Additionally, China—after engaging in a tit-for-tat tariff battle with the U.S. last year—said it is conducting a “comprehensive assessment” of the Supreme Court’s ruling and called on the U.S. to abandon “unilateral tariff measures” against trade partners.

“China-U.S. cooperation benefits both sides, but confrontation is harmful,” said the Ministry of Commerce of China.

4. Waller to Speak

Against this backdrop, investors will closely watch Federal Reserve Board member Christopher Waller’s speech on Monday.

Waller’s remarks in Washington will address the economic outlook. He was one of two policymakers who voted against the Fed’s decision last month to keep interest rates unchanged in the 3.5% to 3.75% range.

While the Fed cited a stable labor market and inflation as reasons for holding rates steady last month, Waller and Fed Governor Stephen Mester have called for lowering borrowing costs, citing concerns that the employment situation could worsen.

The Fed is expected to cut rates multiple times in 2025 and may resume rate cuts later this year, though the timing remains uncertain. The January meeting minutes even hinted that if inflation stubbornly remains above the Fed’s 2% target, rate hikes could be on the table.

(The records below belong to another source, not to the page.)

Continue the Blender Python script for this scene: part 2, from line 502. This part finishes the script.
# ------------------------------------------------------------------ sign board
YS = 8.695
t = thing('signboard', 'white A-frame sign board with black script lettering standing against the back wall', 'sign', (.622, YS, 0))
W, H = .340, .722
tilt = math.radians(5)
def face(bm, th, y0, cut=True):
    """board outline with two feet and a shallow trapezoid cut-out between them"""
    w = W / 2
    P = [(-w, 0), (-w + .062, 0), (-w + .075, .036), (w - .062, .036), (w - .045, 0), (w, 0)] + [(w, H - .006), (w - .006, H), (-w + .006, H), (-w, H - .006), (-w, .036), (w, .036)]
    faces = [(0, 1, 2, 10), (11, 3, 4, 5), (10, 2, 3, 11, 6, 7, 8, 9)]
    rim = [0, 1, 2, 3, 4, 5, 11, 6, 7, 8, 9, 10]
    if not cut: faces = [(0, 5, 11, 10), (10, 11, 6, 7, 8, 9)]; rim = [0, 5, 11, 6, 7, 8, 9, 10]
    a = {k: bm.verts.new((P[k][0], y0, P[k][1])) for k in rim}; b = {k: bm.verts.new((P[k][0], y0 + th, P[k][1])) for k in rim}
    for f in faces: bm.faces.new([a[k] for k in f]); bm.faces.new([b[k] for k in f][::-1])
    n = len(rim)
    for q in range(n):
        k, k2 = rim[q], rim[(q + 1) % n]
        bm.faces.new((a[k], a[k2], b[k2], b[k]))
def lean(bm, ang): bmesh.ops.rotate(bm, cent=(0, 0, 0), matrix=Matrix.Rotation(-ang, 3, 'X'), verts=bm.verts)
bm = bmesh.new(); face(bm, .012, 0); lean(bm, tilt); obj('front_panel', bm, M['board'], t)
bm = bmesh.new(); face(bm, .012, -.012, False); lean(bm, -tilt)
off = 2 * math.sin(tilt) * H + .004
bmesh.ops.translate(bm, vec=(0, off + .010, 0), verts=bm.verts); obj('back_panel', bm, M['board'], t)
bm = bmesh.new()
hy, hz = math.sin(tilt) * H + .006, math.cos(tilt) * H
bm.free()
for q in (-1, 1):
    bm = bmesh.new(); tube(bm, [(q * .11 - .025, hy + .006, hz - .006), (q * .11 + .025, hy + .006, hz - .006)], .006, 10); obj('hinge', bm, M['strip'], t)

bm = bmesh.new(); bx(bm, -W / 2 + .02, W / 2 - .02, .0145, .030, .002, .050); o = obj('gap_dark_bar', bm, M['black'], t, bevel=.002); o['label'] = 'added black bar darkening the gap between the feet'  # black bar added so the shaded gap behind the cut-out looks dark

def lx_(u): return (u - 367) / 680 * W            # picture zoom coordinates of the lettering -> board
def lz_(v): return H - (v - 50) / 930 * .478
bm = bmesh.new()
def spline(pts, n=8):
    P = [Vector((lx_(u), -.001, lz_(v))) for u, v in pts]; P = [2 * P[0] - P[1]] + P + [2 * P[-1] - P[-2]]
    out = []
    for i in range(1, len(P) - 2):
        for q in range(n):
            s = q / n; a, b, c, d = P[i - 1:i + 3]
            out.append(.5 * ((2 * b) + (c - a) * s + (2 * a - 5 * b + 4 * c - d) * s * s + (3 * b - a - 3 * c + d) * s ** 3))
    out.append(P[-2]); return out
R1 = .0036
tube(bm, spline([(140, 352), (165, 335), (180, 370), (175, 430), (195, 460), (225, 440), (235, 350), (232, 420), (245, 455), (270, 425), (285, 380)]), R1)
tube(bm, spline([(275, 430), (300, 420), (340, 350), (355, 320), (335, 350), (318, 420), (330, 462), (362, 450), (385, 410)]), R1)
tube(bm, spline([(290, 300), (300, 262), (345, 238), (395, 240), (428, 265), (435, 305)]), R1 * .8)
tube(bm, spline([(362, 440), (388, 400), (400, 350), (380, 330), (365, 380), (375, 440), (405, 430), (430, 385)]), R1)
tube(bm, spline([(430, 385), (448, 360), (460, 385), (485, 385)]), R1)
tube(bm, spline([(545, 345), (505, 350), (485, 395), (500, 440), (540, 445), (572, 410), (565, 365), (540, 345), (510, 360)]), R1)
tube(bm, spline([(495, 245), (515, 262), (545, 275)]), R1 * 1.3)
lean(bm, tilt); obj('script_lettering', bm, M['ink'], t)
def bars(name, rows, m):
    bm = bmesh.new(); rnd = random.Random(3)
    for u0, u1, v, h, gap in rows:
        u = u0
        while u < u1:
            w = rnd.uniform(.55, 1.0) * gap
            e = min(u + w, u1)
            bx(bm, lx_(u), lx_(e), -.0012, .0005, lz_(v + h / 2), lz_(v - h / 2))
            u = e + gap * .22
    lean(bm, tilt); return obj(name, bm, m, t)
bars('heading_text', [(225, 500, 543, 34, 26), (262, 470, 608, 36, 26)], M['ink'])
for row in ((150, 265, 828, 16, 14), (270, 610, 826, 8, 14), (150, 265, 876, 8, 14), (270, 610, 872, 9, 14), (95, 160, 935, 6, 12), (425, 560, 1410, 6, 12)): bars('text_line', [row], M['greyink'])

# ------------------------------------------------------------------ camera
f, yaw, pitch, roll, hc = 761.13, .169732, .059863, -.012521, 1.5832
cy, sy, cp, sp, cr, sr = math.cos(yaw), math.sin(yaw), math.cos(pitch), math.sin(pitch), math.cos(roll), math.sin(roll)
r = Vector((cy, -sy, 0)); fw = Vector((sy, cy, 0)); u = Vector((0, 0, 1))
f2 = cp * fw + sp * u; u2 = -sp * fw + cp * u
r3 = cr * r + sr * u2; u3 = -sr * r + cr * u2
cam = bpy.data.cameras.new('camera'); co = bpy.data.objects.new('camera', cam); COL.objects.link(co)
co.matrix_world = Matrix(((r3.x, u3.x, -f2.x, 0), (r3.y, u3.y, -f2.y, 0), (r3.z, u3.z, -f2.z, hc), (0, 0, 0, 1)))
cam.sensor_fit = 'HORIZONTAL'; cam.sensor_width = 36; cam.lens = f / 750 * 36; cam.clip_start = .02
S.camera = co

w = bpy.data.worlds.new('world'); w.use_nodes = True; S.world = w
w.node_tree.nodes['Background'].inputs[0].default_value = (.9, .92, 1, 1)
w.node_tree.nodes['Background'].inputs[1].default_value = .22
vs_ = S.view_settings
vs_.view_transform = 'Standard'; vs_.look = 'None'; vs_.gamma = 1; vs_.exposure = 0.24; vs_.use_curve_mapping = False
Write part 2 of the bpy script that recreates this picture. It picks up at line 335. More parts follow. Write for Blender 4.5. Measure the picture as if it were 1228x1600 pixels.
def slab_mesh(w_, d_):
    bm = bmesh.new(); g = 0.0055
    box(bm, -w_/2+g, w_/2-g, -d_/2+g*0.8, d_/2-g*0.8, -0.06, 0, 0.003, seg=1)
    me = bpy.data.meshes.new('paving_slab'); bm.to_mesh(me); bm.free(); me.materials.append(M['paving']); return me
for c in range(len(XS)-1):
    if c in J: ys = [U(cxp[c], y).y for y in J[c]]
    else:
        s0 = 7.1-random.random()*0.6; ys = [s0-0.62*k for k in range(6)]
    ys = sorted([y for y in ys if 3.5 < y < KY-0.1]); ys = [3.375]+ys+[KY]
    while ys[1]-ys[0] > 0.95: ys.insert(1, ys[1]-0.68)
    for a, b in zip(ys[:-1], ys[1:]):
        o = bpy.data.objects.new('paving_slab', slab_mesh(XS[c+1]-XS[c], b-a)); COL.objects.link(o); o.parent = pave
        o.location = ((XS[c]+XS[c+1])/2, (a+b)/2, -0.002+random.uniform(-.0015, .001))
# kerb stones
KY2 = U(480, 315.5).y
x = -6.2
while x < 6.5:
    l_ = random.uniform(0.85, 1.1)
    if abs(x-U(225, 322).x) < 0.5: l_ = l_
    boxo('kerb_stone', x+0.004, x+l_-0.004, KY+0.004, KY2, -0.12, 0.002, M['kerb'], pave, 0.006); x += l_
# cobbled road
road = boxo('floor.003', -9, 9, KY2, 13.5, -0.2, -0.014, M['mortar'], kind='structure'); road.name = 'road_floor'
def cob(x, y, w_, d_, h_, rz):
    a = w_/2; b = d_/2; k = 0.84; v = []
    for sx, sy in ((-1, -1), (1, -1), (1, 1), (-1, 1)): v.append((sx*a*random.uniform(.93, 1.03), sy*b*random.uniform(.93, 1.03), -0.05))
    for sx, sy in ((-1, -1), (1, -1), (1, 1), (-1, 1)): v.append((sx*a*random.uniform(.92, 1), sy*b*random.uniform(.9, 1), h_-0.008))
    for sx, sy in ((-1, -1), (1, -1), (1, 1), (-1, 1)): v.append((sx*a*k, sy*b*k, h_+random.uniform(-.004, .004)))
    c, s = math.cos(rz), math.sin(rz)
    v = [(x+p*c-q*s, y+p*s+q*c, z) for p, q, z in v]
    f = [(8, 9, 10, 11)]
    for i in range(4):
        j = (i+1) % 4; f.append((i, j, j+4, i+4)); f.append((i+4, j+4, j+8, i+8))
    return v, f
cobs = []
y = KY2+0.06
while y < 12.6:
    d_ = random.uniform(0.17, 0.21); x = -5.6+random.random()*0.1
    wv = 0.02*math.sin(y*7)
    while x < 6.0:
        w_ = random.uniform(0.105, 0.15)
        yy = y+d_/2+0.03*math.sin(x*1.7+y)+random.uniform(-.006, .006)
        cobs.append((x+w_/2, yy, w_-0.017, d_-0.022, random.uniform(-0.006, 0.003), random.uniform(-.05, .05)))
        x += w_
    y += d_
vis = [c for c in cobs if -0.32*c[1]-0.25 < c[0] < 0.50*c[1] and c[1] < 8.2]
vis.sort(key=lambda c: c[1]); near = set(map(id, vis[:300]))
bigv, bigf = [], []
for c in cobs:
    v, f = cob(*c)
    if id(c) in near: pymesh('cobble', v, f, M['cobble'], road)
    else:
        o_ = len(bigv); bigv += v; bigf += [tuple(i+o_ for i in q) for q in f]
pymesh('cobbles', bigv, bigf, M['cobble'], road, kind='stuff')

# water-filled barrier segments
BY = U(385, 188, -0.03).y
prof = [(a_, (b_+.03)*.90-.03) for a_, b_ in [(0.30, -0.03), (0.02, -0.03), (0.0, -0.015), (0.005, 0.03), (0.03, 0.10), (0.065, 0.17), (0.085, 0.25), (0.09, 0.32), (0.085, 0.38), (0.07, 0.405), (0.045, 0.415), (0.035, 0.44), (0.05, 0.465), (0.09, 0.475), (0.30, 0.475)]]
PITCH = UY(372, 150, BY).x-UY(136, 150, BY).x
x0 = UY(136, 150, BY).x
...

Waller’s potential comments on prices, employment, and the impact of the Supreme Court’s tariff ruling could be key points of focus.

5. Oil Prices Decline

Oil prices fell sharply, giving back some of last week’s gains, as investors weigh prospects for a third round of nuclear talks between the U.S. and Iran and new uncertainties stemming from U.S. trade policy.

Brent crude futures dropped 1.3% to $70.39 per barrel, and U.S. WTI crude futures declined 1.4% to $65.55 per barrel.

Both contracts surged nearly 6% last week amid concerns over potential conflict between the U.S. and Iran and an unexpected drop in U.S. crude inventories.

The two countries are now expected to hold their third round of nuclear negotiations in Geneva on Thursday, increasing hopes for a diplomatic resolution and reducing the risk of Middle Eastern oil supply disruptions.

Iran is a major oil producer within OPEC and holds the world’s largest proven crude oil reserves.